Hay términos que de tanto usarlos hasta parecen perder su significado, es el caso de “corrupto”, que a fuerza de repetirlo devino en un apelativo vacío. Así puede pasar con “autoritarismo” y “militarismo”, si mencionados a la ligera y con aparente noción superficial de lo que en realidad implican en su esencia y alcances. Dentro de esta idea, a la violencia hoy tan nombrada por las circunstancias que padecemos, no la enfrentamos en abstracto, sino como expresión concreta de ese militarismo o forma de concebir la sociedad y la existencia un uniformado castrense; y que también se define en la ubicación de oficiales en los puestos claves de la administración pública manejando sin supervisión grandes presupuestos, en el empeño en trazarte la vida, marcarte las pautas, impartirte órdenes, interferir tus decisiones, controlar tus movimientos, decidir por ti.

Numerosos venezolanos nos asomamos por primera vez a la vida política bajo la dictadura de Marcos Pérez Jiménez, época en la que las charreteras, los sables y en general todo lo castrense, eran sinónimos de abusos, torturas y crímenes. Con la experiencia de esa década y el desolador panorama de un continente asaltado por los Odría, Castillo Armas, Rojas Pinilla y otros, era inevitable ver a la alta oficialidad de cada uno de nuestros países como cónclaves de gorilas.

Superada la ola de déspotas se tuvo la ilusión de que América Latina respiraría un aire más limpio y más humano, pero no tardaron militares uruguayos, argentinos y chilenos, en mostrar apego a valores de otro orden. Creímos que con la llegada de las libertades democráticas a Venezuela, podríamos decir lo que quisiéramos de cualquier asunto, pero pronto se hizo palpable que “meterse con los militares es delicado”.

Hugo Chávez se definía presuntuoso como un real soldado, y junto con glorificar su desempeño de cuartel insistía en imponer la militarización del país.
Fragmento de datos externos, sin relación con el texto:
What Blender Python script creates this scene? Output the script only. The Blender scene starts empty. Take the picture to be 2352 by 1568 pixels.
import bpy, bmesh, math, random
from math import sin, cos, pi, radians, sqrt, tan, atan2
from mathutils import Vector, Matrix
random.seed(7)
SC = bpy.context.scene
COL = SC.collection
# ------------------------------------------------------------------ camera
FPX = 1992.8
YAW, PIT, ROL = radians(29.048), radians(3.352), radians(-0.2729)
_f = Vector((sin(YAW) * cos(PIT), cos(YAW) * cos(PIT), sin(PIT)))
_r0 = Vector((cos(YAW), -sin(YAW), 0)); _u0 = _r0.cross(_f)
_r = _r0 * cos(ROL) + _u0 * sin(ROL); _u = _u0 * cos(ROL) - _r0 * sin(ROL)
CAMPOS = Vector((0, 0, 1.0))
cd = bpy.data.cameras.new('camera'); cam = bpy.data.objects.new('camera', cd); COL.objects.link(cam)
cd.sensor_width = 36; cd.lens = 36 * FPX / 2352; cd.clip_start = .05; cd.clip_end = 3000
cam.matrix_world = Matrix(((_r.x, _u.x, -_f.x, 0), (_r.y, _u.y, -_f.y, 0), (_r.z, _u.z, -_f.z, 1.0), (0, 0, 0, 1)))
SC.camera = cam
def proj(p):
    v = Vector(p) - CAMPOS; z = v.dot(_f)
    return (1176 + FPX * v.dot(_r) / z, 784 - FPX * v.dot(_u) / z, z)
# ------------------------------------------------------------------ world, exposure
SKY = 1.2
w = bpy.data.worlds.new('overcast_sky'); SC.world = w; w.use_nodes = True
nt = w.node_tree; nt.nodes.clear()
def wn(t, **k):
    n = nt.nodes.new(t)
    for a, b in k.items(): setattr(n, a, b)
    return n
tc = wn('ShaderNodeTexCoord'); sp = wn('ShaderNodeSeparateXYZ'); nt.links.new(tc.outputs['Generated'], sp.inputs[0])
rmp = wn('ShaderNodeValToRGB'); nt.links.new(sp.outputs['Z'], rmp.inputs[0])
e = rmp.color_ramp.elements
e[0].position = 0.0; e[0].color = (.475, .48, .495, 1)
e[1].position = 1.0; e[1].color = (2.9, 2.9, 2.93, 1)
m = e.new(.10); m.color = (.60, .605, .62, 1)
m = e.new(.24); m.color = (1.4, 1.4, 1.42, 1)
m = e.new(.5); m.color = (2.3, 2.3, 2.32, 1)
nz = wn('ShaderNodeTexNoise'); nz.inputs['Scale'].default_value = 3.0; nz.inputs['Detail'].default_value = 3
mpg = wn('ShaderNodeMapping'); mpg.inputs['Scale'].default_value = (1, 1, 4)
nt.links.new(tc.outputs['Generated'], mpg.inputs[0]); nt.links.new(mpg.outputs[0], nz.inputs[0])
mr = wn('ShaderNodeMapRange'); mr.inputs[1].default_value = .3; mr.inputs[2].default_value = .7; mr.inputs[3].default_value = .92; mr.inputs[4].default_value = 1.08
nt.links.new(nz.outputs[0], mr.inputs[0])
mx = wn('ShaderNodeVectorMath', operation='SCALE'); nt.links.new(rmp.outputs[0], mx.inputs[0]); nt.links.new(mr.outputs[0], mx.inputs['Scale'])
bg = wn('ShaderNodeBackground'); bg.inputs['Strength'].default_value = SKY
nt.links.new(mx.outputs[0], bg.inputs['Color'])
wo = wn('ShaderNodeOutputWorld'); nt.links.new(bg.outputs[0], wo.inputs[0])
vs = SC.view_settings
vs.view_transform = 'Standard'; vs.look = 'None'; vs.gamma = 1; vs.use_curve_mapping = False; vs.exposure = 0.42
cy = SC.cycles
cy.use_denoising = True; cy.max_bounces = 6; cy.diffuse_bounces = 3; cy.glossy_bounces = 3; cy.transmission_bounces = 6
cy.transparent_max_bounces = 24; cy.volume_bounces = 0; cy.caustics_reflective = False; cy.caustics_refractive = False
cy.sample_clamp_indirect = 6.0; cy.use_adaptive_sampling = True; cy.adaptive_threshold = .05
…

Anunciaba (advertía) una masacre popular para despejar el camino a la perpetuidad que lo obcecaba, insistía en burlar y disuadir a los jóvenes que lo adversaban por vía de ridiculizarlos y por las órdenes a sus cuerpos represivos de agredir las manifestaciones y reuniones estudiantiles. De hecho, en la percepción popular pesa cada vez menos la pretendida imagen militar idealizada de “garantes de la institucionalidad y de los valores esenciales de nuestra nacionalidad”.

Es definitivamente deber del Estado garantizar la seguridad de las personas a partir de la valoración del ser humano en su unicidad y de la vida en su singularidad, sin esperar para actuar, como hoy sucede, que las víctimas integren un doloroso plural, pues padecemos situaciones y cifras delictivas que son motivo de vergüenza ante la comunidad internacional. Urge restablecer la respetabilidad de los poderes públicos y el reconocimiento al país en su honorabilidad, para bien incluso de nuestro desempeño cultural y político.

Bolívar, de memoria tan manoseada, nunca organizó bandas armadas ni movilizó huestes terroristas, y jamás lanzó contra el pueblo gavillas agresivas en función de amedrentarlo; maestro en el habla y la escritura, él fue ajeno a la procacidad, a las ofensas y al uso de una retórica manipuladora con la cual aprovecharse de los escasos conocimientos o el fanatismo de algún seguidor; la toma de conciencia incluía la noción de la dimensión real de los hechos.

Ante la que en verdad es la política oficial, en cuanto al retraso de cualquier medida positiva de bien nacional, y la vergonzosa ruina moral que hoy cruelmente pretenden imponer a través de una bestial represión y la degradación de las condiciones básicas de sobrevida, una respuesta digna es la de persistir en enfrentar la barbarie del régimen que pretende mantener a la Patria sometida.